**Request**
Reproduce the records below in their entirety, character for character.

**Data extract**
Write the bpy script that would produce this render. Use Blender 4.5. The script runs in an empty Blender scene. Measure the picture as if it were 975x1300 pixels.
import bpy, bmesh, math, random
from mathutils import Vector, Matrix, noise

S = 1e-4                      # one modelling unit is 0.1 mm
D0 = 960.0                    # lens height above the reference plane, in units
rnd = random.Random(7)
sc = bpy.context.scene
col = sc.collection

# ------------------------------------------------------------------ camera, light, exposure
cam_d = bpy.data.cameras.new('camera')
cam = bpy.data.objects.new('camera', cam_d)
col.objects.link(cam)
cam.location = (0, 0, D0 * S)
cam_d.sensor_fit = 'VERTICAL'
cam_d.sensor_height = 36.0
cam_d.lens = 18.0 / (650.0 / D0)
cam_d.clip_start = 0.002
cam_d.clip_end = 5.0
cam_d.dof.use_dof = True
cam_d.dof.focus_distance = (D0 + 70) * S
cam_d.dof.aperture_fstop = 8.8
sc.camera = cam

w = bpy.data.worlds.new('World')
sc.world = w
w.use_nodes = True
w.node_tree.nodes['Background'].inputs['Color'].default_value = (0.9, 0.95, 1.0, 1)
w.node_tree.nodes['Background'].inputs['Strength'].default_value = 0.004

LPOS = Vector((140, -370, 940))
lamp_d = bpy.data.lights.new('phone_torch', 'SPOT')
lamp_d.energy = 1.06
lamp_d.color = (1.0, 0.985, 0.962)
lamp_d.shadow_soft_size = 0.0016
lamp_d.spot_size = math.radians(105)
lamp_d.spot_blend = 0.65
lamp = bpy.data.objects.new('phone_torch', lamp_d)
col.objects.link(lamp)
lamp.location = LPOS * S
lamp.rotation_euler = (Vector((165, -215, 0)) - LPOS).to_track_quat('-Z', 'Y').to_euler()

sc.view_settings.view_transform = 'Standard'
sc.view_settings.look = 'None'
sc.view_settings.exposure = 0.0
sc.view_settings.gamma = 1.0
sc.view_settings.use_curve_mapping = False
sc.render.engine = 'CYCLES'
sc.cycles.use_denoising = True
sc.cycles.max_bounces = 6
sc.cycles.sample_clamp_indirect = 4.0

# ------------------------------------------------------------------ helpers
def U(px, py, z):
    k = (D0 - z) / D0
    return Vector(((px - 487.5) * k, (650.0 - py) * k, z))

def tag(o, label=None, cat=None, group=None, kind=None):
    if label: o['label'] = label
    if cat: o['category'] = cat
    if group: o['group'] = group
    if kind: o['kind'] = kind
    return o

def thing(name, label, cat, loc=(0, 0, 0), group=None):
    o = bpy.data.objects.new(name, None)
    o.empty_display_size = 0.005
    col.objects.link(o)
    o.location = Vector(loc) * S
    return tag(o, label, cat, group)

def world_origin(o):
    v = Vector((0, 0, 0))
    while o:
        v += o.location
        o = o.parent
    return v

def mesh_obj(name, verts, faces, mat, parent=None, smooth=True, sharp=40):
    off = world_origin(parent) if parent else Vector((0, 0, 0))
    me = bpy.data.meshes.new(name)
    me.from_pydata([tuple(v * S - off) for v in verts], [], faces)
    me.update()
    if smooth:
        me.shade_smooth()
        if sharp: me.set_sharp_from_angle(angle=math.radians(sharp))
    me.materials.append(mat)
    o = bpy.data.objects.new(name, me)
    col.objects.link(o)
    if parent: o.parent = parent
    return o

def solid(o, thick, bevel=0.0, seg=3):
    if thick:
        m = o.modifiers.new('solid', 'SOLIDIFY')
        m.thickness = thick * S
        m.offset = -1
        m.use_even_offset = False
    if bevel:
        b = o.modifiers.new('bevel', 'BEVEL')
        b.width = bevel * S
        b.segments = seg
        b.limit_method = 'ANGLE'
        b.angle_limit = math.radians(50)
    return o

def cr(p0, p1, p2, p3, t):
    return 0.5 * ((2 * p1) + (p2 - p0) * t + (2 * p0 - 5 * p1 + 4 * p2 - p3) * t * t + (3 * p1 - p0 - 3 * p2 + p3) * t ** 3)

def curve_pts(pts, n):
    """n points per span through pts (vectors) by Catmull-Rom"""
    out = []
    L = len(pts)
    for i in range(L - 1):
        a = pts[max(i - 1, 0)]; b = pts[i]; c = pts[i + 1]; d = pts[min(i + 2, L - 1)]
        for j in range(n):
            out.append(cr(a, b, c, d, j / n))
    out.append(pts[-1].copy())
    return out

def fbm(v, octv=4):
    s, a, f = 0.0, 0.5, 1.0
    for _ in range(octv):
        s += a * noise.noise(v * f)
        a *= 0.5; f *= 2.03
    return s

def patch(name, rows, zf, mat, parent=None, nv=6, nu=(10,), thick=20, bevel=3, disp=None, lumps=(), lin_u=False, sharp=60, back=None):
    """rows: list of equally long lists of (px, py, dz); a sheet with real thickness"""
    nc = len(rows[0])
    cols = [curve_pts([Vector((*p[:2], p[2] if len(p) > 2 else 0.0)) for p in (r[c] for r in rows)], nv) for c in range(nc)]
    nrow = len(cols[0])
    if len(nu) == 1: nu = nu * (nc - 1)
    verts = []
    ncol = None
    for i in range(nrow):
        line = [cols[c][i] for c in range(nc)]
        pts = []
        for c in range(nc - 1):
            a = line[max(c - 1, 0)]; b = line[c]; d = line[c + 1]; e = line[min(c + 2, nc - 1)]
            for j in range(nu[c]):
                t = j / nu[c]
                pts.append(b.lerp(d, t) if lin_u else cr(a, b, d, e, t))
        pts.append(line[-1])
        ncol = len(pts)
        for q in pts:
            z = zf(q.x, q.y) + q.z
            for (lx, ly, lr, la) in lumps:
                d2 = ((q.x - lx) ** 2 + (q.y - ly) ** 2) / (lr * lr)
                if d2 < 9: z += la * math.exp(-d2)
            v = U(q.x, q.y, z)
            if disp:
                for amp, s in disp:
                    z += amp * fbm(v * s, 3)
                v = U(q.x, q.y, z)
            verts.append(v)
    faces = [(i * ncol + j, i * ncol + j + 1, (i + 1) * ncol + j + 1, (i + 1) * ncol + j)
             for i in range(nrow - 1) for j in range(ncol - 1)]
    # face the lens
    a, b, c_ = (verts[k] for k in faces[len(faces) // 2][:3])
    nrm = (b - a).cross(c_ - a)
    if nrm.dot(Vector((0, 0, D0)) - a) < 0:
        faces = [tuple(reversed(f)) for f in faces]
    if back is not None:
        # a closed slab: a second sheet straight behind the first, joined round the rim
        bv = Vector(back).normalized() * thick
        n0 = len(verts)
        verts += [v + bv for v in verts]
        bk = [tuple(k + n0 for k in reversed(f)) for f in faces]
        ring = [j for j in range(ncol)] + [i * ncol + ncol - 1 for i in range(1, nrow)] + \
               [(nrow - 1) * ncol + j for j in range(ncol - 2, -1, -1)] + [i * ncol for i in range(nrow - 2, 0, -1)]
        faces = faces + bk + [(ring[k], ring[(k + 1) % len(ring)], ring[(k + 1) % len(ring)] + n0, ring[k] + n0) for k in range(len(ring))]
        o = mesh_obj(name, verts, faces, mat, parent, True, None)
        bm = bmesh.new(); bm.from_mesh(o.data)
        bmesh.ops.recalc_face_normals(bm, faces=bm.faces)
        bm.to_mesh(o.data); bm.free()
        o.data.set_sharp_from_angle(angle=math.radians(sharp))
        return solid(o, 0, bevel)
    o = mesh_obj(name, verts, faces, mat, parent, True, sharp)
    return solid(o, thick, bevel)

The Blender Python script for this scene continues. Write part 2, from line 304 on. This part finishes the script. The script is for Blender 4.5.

**Complete response**
Write the bpy script that would produce this render. Use Blender 4.5. The script runs in an empty Blender scene. Measure the picture as if it were 975x1300 pixels.
import bpy, bmesh, math, random
from mathutils import Vector, Matrix, noise

S = 1e-4                      # one modelling unit is 0.1 mm
D0 = 960.0                    # lens height above the reference plane, in units
rnd = random.Random(7)
sc = bpy.context.scene
col = sc.collection

# ------------------------------------------------------------------ camera, light, exposure
cam_d = bpy.data.cameras.new('camera')
cam = bpy.data.objects.new('camera', cam_d)
col.objects.link(cam)
cam.location = (0, 0, D0 * S)
cam_d.sensor_fit = 'VERTICAL'
cam_d.sensor_height = 36.0
cam_d.lens = 18.0 / (650.0 / D0)
cam_d.clip_start = 0.002
cam_d.clip_end = 5.0
cam_d.dof.use_dof = True
cam_d.dof.focus_distance = (D0 + 70) * S
cam_d.dof.aperture_fstop = 8.8
sc.camera = cam

w = bpy.data.worlds.new('World')
sc.world = w
w.use_nodes = True
w.node_tree.nodes['Background'].inputs['Color'].default_value = (0.9, 0.95, 1.0, 1)
w.node_tree.nodes['Background'].inputs['Strength'].default_value = 0.004

LPOS = Vector((140, -370, 940))
lamp_d = bpy.data.lights.new('phone_torch', 'SPOT')
lamp_d.energy = 1.06
lamp_d.color = (1.0, 0.985, 0.962)
lamp_d.shadow_soft_size = 0.0016
lamp_d.spot_size = math.radians(105)
lamp_d.spot_blend = 0.65
lamp = bpy.data.objects.new('phone_torch', lamp_d)
col.objects.link(lamp)
lamp.location = LPOS * S
lamp.rotation_euler = (Vector((165, -215, 0)) - LPOS).to_track_quat('-Z', 'Y').to_euler()

sc.view_settings.view_transform = 'Standard'
sc.view_settings.look = 'None'
sc.view_settings.exposure = 0.0
sc.view_settings.gamma = 1.0
sc.view_settings.use_curve_mapping = False
sc.render.engine = 'CYCLES'
sc.cycles.use_denoising = True
sc.cycles.max_bounces = 6
sc.cycles.sample_clamp_indirect = 4.0

# ------------------------------------------------------------------ helpers
def U(px, py, z):
    k = (D0 - z) / D0
    return Vector(((px - 487.5) * k, (650.0 - py) * k, z))

def tag(o, label=None, cat=None, group=None, kind=None):
    if label: o['label'] = label
    if cat: o['category'] = cat
    if group: o['group'] = group
    if kind: o['kind'] = kind
    return o

def thing(name, label, cat, loc=(0, 0, 0), group=None):
    o = bpy.data.objects.new(name, None)
    o.empty_display_size = 0.005
    col.objects.link(o)
    o.location = Vector(loc) * S
    return tag(o, label, cat, group)

def world_origin(o):
    v = Vector((0, 0, 0))
    while o:
        v += o.location
        o = o.parent
    return v

def mesh_obj(name, verts, faces, mat, parent=None, smooth=True, sharp=40):
    off = world_origin(parent) if parent else Vector((0, 0, 0))
    me = bpy.data.meshes.new(name)
    me.from_pydata([tuple(v * S - off) for v in verts], [], faces)
    me.update()
    if smooth:
        me.shade_smooth()
        if sharp: me.set_sharp_from_angle(angle=math.radians(sharp))
    me.materials.append(mat)
    o = bpy.data.objects.new(name, me)
    col.objects.link(o)
    if parent: o.parent = parent
    return o

def solid(o, thick, bevel=0.0, seg=3):
    if thick:
        m = o.modifiers.new('solid', 'SOLIDIFY')
        m.thickness = thick * S
        m.offset = -1
        m.use_even_offset = False
    if bevel:
        b = o.modifiers.new('bevel', 'BEVEL')
        b.width = bevel * S
        b.segments = seg
        b.limit_method = 'ANGLE'
        b.angle_limit = math.radians(50)
    return o

def cr(p0, p1, p2, p3, t):
    return 0.5 * ((2 * p1) + (p2 - p0) * t + (2 * p0 - 5 * p1 + 4 * p2 - p3) * t * t + (3 * p1 - p0 - 3 * p2 + p3) * t ** 3)

def curve_pts(pts, n):
    """n points per span through pts (vectors) by Catmull-Rom"""
    out = []
    L = len(pts)
    for i in range(L - 1):
        a = pts[max(i - 1, 0)]; b = pts[i]; c = pts[i + 1]; d = pts[min(i + 2, L - 1)]
        for j in range(n):
            out.append(cr(a, b, c, d, j / n))
    out.append(pts[-1].copy())
    return out

def fbm(v, octv=4):
    s, a, f = 0.0, 0.5, 1.0
    for _ in range(octv):
        s += a * noise.noise(v * f)
        a *= 0.5; f *= 2.03
    return s

def patch(name, rows, zf, mat, parent=None, nv=6, nu=(10,), thick=20, bevel=3, disp=None, lumps=(), lin_u=False, sharp=60, back=None):
    """rows: list of equally long lists of (px, py, dz); a sheet with real thickness"""
    nc = len(rows[0])
    cols = [curve_pts([Vector((*p[:2], p[2] if len(p) > 2 else 0.0)) for p in (r[c] for r in rows)], nv) for c in range(nc)]
    nrow = len(cols[0])
    if len(nu) == 1: nu = nu * (nc - 1)
    verts = []
    ncol = None
    for i in range(nrow):
        line = [cols[c][i] for c in range(nc)]
        pts = []
        for c in range(nc - 1):
            a = line[max(c - 1, 0)]; b = line[c]; d = line[c + 1]; e = line[min(c + 2, nc - 1)]
            for j in range(nu[c]):
                t = j / nu[c]
                pts.append(b.lerp(d, t) if lin_u else cr(a, b, d, e, t))
        pts.append(line[-1])
        ncol = len(pts)
        for q in pts:
            z = zf(q.x, q.y) + q.z
            for (lx, ly, lr, la) in lumps:
                d2 = ((q.x - lx) ** 2 + (q.y - ly) ** 2) / (lr * lr)
                if d2 < 9: z += la * math.exp(-d2)
            v = U(q.x, q.y, z)
            if disp:
                for amp, s in disp:
                    z += amp * fbm(v * s, 3)
                v = U(q.x, q.y, z)
            verts.append(v)
    faces = [(i * ncol + j, i * ncol + j + 1, (i + 1) * ncol + j + 1, (i + 1) * ncol + j)
             for i in range(nrow - 1) for j in range(ncol - 1)]
    # face the lens
    a, b, c_ = (verts[k] for k in faces[len(faces) // 2][:3])
    nrm = (b - a).cross(c_ - a)
    if nrm.dot(Vector((0, 0, D0)) - a) < 0:
        faces = [tuple(reversed(f)) for f in faces]
    if back is not None:
        # a closed slab: a second sheet straight behind the first, joined round the rim
        bv = Vector(back).normalized() * thick
        n0 = len(verts)
        verts += [v + bv for v in verts]
        bk = [tuple(k + n0 for k in reversed(f)) for f in faces]
        ring = [j for j in range(ncol)] + [i * ncol + ncol - 1 for i in range(1, nrow)] + \
               [(nrow - 1) * ncol + j for j in range(ncol - 2, -1, -1)] + [i * ncol for i in range(nrow - 2, 0, -1)]
        faces = faces + bk + [(ring[k], ring[(k + 1) % len(ring)], ring[(k + 1) % len(ring)] + n0, ring[k] + n0) for k in range(len(ring))]
        o = mesh_obj(name, verts, faces, mat, parent, True, None)
        bm = bmesh.new(); bm.from_mesh(o.data)
        bmesh.ops.recalc_face_normals(bm, faces=bm.faces)
        bm.to_mesh(o.data); bm.free()
        o.data.set_sharp_from_angle(angle=math.radians(sharp))
        return solid(o, 0, bevel)
    o = mesh_obj(name, verts, faces, mat, parent, True, sharp)
    return solid(o, thick, bevel)

The Blender Python script for this scene continues. Write part 2, from line 304 on. This part finishes the script. The script is for Blender 4.5.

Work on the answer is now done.